According to Leonard Heaton, Monument Superintendent, in the early '20's a touring party including Stephen Mather, first National Park Director, and Carl Gray, President of the Union Pacific Railroad, were making a trip from Cedar City, Utah, to the North Rim of the Grand Canyon, Arizona.
When near Winsor's Castle, their car became stuck in sand. Unable to free their vehicle before dark, they spent the night at the Heaton ranch, just a few miles from the Fort. The next morning they stopped to browse at the Castle. It was in such a remarkable state of preservation, and the men found their stay so enjoyable studying its old records, they endeavored to have the Fort made into a national shrine before time and passers-by would destroy the pioneer edifice.
At Mather's and Gray's suggestion, the United States government bought the Pipe Spring property for $5,000 from Heaton and Sons; however, the money was contributed in the form of donations by persons and companies interested in preserving Winsor Castle as an historical site. Consequently, the transaction did not cost the government a cent, but only involved getting a clear title to the land.
A proclamation by President Harding declared Pipe Spring a National Monument on May 31, 1923. Leonard Heaton, at whose parent's ranch the Mather party had stayed, was named custodian, a position which he has held since that time.
Through his untiring efforts, many pioneer artifacts which were employed at the Fort by various families have been brought back. A shingle maker, and a bellows blower of an old forge are a couple of the more unique items. Many of the metal and iron fixtures used in building of the Častle were forged from this contrivance.
Other relics still reposing within its protective bulwarks, include a baby crib, wool carding machine, harpischord, spinning wheels, and other hand-made furniture. Dozens of old documents and pictures are kept in showcases.
Original churns, utilized in the pioneers' creamery operations and sections of the cheese vat lie idle with other hand-fashioned utensils in the spring room. Spring water flows just as regularly through the cooling trough as it did during the settlers' occupation.

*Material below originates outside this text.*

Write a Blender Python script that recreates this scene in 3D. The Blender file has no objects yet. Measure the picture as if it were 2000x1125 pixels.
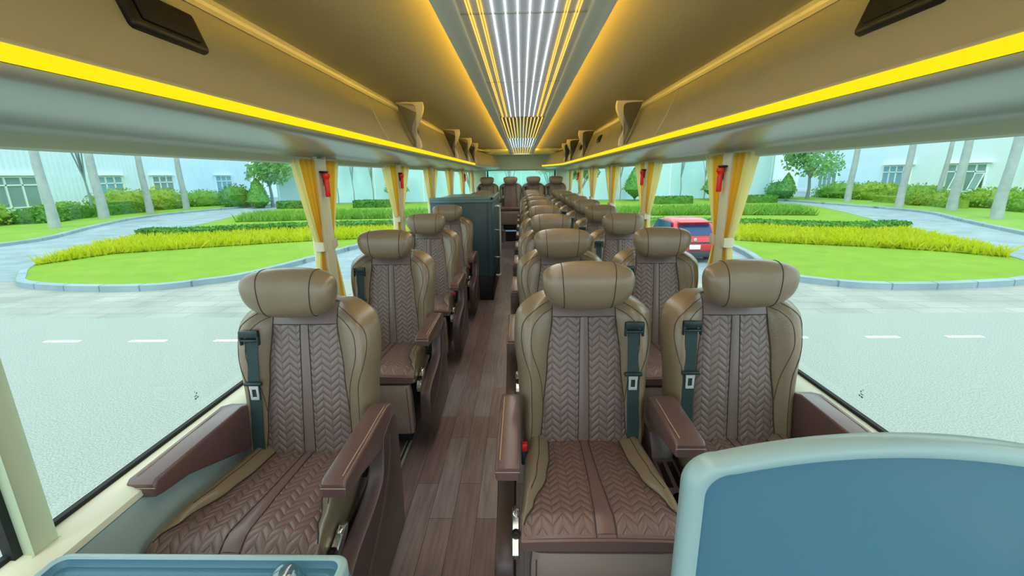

One of the most prized possessions which Heaton keeps carefully tucked away in a display case is the ancient brass telegraph key. A relentless line of old juniper poles still stretch from the Fort, clutching onto weather-beaten glass insulators and their connecting corroded wire. Parts of a hand lathe remain in the courtyard mounted between porch beams. All railing and doweling used in the Fort's construction was turned on this manually operated tool. Across the enclosure from the lathe, the firing rail still hangs firmly against the wall. Shafts of light stream through gun ports, reminding one of grimmer days.

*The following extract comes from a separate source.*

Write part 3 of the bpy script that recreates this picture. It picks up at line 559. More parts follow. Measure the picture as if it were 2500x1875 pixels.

Leaving the Fort, the pathway leads between two spring-fed ponds where amiable white ducks, quacking garrulously, clumsily escort visitors. Silver cottonwoods line the footpath to the roadway. Incessantly rustling their metallic-looking leaves, they form a shimmering canopy high above.
Besides its rich pioneer background, Pipe Spring also offers visitors immaculately clean camping areas, a pond of sparkling spring water for swimming, and for the nature lover, wildlife and numerous birds for observation. Fruits and berries, planted by early settlers, and still bearing, are there to tantalize the most delicate palate. In fact, our family canned 11 quarts of blackberries and several pints of jam during a week's stay. Few parks offer such inducements.

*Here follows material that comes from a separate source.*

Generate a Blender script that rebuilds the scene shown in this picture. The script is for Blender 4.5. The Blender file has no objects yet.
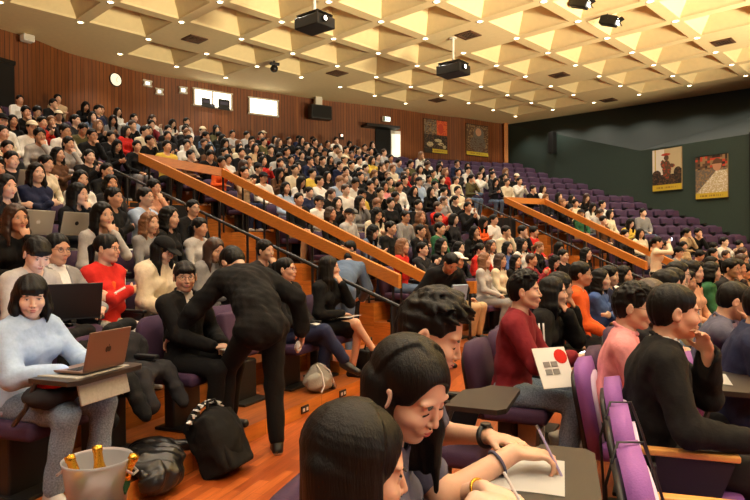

A backward glance through the cottonwoods at the pioneer edifice, with its red sandstone walls reflected serenely in the placid waters, is a picturesque reminder of a people with vision and courage. Feeling and absorbing its spirit, visitors find Pipe Spring stands as a colorful and reverent monument to stubborn persistence and many sacrifices which our pioneers took in their stride to settle a frontier.